とは言え、鬼塚はBSダブルコーク1080をマスターしたことを自身のSNSを通じて公表しており、ジャンプの難易度では分がある。あとは、トリックが連続する流れの中で繰り出せるかどうか。ラン全体の迫力や表現力、ジビングに関してはジェイミーが一步先んずるだけに、鬼塚にとってはルーティン全体の完成度を上げることが今後の課題と言えるだろう。

男子は上位3名のポイントが拮抗していた。3位には当サイトでも紹介しているアップアマー、地元ニュージーランドのカルロス・ガルシア・ナイトが食い込み、ジブは上位2名に比べると劣っていたが、ジャンプではFSダブルコーク1080から、BS1260→スイッチBS1260をバック・トゥ・バックでスムースにメイク。ジャンプでのポイントが大きく反映された結果だったのだろう。
2位のダーシー・シャープ(カナダ)は、ハードウェイ270オンやリップスライド、450アウトなどジビングでは高難度トリックが連発。3連ジャンプでは、スイッチBSダブルコーク1260→BSダブルコーク1080→FS1080と難易度は若干下がる格好だった。
優勝のマーカス・クリーブランド(ノルウェー)は、FS/BSリップスライドやコークアウトなど、難易度ではダーシーに一步譲るルーティンに見えたが、ジャンプではスイッチBSダブルコーク1080→CAB1260→BS1440と圧巻の滑り。X GAMESアスペン大会で同種目を制した実力は本物である。

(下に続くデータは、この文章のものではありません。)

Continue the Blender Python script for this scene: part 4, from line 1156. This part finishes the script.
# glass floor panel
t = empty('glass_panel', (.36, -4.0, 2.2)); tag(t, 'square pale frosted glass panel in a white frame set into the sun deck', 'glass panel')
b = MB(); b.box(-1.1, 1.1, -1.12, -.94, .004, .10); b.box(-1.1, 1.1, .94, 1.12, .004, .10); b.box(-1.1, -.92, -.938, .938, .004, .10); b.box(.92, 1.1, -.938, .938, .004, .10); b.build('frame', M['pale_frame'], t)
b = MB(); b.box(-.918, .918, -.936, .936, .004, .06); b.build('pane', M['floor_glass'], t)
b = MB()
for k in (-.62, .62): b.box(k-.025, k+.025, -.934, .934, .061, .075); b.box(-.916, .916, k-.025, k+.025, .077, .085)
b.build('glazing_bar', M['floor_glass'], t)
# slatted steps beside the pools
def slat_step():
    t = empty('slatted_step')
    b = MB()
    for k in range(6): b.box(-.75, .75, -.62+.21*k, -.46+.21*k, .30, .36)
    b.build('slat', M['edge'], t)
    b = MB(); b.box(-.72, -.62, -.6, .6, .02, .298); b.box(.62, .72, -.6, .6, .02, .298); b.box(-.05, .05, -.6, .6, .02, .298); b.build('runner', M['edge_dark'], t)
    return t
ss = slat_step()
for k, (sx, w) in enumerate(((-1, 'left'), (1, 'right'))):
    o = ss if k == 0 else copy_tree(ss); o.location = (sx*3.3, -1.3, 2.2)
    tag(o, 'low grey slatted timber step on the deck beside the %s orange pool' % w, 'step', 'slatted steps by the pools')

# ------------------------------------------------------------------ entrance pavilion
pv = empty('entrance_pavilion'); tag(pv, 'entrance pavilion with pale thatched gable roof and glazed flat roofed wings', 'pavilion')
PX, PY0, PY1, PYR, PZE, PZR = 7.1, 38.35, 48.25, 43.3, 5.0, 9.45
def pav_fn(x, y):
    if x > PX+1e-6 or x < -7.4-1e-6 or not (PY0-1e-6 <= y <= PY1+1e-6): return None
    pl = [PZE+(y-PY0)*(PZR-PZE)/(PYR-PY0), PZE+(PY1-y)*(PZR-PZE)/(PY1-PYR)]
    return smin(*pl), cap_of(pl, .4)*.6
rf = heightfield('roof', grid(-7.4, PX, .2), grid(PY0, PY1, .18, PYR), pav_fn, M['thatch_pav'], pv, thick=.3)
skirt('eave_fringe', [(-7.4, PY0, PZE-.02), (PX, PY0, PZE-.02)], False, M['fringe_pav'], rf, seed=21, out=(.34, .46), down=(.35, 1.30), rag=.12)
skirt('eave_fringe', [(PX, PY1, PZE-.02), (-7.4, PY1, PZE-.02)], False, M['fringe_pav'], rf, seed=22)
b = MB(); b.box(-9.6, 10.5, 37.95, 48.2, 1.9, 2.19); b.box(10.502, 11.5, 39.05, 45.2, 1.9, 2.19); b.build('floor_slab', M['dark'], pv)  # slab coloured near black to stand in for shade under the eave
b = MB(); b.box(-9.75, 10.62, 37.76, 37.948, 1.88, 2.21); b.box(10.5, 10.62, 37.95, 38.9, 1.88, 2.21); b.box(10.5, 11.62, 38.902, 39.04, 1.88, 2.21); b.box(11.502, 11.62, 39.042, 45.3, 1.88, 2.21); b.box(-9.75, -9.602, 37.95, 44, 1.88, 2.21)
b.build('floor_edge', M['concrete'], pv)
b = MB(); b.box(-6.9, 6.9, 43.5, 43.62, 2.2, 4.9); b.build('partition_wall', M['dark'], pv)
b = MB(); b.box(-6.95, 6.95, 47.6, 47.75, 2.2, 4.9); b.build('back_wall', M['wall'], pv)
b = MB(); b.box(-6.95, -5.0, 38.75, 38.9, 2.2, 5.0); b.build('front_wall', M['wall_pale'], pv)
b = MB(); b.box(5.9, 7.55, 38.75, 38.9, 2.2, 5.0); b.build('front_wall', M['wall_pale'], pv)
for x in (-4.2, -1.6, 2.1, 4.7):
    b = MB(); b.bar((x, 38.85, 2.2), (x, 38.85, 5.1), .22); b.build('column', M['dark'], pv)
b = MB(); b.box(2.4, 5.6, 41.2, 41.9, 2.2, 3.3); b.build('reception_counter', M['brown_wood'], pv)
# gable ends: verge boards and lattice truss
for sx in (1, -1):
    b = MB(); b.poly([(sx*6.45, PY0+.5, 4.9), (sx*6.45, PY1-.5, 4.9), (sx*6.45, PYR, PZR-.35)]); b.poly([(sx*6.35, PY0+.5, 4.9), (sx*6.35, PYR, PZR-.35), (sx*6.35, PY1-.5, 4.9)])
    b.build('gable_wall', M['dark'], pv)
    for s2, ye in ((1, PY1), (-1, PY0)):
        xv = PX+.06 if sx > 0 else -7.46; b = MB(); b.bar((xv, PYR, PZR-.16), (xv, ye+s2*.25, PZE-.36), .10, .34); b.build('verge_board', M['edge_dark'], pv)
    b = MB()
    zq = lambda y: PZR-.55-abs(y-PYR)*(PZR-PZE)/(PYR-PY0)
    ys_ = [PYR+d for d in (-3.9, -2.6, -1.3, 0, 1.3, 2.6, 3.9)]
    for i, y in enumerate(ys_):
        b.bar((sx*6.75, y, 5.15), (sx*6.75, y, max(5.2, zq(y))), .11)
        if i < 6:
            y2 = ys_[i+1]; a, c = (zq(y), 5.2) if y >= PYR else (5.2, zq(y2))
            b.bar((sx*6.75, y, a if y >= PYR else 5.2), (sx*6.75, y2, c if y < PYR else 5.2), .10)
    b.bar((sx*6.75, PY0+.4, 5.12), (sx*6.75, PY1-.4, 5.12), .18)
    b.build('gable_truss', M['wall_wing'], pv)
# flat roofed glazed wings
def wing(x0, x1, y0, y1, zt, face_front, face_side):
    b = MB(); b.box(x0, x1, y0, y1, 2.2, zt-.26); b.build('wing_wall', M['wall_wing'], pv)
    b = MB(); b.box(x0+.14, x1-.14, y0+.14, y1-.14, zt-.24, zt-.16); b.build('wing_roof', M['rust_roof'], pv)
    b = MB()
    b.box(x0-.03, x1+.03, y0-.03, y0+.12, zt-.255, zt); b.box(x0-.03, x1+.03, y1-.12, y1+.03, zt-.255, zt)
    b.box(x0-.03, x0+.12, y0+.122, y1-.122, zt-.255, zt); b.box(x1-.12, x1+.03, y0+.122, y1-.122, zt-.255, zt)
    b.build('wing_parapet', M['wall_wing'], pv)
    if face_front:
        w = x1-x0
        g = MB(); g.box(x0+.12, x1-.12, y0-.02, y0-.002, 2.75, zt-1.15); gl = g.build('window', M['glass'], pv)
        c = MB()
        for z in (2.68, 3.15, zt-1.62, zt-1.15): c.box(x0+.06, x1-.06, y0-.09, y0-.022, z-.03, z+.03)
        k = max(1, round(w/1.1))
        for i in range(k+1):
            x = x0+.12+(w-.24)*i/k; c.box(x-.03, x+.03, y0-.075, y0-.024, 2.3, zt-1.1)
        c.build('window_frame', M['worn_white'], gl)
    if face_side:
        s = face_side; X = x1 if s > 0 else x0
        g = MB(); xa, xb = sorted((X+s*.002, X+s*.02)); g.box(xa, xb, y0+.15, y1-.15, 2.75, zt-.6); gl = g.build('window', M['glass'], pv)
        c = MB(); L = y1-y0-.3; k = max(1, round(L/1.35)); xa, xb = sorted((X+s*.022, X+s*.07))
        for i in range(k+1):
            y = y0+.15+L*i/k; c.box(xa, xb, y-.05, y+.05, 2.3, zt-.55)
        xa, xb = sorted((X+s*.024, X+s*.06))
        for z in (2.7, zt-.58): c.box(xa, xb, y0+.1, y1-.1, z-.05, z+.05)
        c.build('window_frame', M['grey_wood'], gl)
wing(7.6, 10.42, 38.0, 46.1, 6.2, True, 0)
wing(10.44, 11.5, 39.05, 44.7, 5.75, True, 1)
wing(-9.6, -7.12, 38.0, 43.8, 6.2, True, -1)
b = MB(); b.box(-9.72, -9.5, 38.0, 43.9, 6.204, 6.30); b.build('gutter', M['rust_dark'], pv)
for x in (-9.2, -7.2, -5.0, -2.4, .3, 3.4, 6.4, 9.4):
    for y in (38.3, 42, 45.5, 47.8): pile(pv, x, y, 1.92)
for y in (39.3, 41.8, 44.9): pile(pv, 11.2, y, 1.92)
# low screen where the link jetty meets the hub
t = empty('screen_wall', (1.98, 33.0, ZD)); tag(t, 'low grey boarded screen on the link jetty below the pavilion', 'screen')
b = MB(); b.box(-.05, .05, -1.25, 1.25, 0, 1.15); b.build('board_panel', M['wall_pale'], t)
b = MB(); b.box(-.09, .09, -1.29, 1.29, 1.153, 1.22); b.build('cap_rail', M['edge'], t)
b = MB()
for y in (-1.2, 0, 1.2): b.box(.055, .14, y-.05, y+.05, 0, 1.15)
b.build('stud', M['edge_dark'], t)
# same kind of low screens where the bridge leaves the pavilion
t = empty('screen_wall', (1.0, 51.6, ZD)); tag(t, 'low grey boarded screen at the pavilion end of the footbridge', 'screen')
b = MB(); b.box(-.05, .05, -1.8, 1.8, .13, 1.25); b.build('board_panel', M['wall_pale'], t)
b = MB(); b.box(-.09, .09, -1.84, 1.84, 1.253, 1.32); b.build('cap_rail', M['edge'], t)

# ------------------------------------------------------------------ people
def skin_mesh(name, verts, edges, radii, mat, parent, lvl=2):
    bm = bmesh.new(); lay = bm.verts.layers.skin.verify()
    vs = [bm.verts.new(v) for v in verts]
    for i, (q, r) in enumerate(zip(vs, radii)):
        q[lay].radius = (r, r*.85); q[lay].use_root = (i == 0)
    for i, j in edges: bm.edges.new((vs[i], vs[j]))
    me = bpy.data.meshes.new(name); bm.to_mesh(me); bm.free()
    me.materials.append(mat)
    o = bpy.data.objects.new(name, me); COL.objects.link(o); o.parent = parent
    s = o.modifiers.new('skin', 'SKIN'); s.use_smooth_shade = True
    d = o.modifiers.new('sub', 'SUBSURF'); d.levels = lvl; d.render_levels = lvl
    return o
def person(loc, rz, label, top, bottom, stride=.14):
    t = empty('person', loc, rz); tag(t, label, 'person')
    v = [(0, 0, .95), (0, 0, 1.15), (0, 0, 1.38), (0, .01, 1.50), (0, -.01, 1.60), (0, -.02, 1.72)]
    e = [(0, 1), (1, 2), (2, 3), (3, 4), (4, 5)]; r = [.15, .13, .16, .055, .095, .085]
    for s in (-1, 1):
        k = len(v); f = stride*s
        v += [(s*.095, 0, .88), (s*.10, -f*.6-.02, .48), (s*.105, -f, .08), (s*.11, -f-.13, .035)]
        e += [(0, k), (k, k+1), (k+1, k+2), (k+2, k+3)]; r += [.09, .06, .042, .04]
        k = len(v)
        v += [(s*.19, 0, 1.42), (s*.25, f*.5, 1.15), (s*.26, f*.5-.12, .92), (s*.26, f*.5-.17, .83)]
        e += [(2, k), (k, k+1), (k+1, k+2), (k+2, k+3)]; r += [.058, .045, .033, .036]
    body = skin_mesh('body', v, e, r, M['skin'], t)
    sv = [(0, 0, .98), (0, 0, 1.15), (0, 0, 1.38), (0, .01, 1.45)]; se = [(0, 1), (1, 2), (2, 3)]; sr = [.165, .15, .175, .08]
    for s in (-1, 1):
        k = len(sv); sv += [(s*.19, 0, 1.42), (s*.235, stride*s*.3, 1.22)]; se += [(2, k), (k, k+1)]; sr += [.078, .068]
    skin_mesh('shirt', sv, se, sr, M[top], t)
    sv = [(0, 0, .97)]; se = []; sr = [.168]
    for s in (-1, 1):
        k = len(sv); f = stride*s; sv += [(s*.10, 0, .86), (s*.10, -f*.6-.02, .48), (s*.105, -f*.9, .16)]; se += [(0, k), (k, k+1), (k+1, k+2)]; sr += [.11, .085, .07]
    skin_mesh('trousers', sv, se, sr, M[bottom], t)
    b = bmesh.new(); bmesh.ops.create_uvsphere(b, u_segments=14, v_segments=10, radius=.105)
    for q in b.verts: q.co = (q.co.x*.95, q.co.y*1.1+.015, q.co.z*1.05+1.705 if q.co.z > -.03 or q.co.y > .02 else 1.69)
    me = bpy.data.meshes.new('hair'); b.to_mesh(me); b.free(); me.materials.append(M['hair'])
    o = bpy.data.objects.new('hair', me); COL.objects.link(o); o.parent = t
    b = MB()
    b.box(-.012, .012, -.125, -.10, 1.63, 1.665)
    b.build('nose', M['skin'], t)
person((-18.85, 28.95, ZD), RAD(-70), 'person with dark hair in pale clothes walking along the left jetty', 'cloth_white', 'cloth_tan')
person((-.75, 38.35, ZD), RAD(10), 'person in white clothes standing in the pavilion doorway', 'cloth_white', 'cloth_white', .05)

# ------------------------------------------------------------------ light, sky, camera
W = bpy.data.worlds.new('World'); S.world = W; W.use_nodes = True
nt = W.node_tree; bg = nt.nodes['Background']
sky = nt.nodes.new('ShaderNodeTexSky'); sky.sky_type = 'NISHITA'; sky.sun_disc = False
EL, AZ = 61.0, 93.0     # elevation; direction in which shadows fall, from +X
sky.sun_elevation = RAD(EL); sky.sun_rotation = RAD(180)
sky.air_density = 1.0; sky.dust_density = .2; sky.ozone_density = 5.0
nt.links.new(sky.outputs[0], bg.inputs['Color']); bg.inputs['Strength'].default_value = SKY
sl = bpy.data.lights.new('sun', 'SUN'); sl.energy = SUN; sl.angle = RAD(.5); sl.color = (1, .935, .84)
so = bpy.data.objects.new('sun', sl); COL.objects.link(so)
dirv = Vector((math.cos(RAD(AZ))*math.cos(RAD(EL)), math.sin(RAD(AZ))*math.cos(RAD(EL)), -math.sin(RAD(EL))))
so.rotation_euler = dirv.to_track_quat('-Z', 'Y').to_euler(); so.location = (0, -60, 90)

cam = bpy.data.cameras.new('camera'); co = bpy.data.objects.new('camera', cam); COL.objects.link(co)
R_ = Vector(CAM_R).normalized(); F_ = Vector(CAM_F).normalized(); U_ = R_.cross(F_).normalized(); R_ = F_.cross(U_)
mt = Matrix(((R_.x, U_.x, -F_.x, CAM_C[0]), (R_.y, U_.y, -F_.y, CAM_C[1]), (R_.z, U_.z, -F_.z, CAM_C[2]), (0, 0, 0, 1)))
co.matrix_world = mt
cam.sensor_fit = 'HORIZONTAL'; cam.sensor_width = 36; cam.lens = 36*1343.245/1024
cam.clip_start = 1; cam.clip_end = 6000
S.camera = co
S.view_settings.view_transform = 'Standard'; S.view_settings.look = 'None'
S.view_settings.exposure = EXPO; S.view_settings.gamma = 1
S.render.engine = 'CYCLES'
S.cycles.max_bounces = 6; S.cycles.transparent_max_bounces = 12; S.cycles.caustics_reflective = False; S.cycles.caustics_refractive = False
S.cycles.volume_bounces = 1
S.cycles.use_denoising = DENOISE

今大会への出場は見送られたが、バックカントリーでの大事故から雪上復帰を果たしたマーク・マクモリス(カナダ)はオーストラリア・ペリッシャーにて調整中。そして、ナショナルチーム入りはしていないが米大手メディアにメダル候補として取り沙汰されている角野友基は、当サイトでもお伝えしたように全方向トリプルコークをマスター(記事はこちら)するなど、大会会場のカードローナでトレーニングに励んでいる。今後の動向からも目が離せない。